Dov Zakheim complained that the alternative to acting "is to sit back and let events dictate what the United States should do." Stephen Grand of the Brookings Institution claimed "doing nothing is not a viable alternative." Sen. John Kerry, chairman of the Foreign Relations Committee, opined that the U.S. "should not be on the sidelines."
Actually, that is precisely where Washington should be. Peace should be America's default position. Obviously, there are times when war is tragically necessary. That is not the case in Libya.
Even in better economic times, Washington cannot afford to police the world.
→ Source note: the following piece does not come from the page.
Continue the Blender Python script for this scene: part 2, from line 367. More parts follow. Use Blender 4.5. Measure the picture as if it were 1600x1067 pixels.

With a $1.65 trillion deficit this year, trillions of dollars in red ink expected in coming decades, and over $100 trillion in unfunded liabilities piled high, the U.S. government needs to relearn humility in foreign policy, as candidate George W. Bush argued so very long ago.
More fundamentally, the lives and treasure of Americans, especially those in the armed forces, should not be risked without something important at stake for their own society. Military personnel are not gambit pawns to be sacrificed in some global chess game played by ivory tower warriors. For good reason nearly two-thirds of Americans say they want to stay out of Libya.
We should wish the Libyan people well. But their war is not our war. And military intervention risks their future. Wrote Gideon Rachman in the Financial Times: "in the long-run, it would damage the only real chance for lasting peace and stability in the region–the hope that the future of the Middle East will now be determined by ordinary citizens, rather than by local dictators or outside powers."
President Bush's militaristic agenda was never necessary. Democracy is spreading in spite of catastrophic policy failure in Iraq. Andrew Bacevich of Boston University noted in the Cleveland Plain Dealer that, "by liberating themselves, [the Muslim masses] will also liberate us. Our misbegotten crusade to determine their destiny will finally end." Americans should reject another war of choice in another Muslim nation about which they know nothing.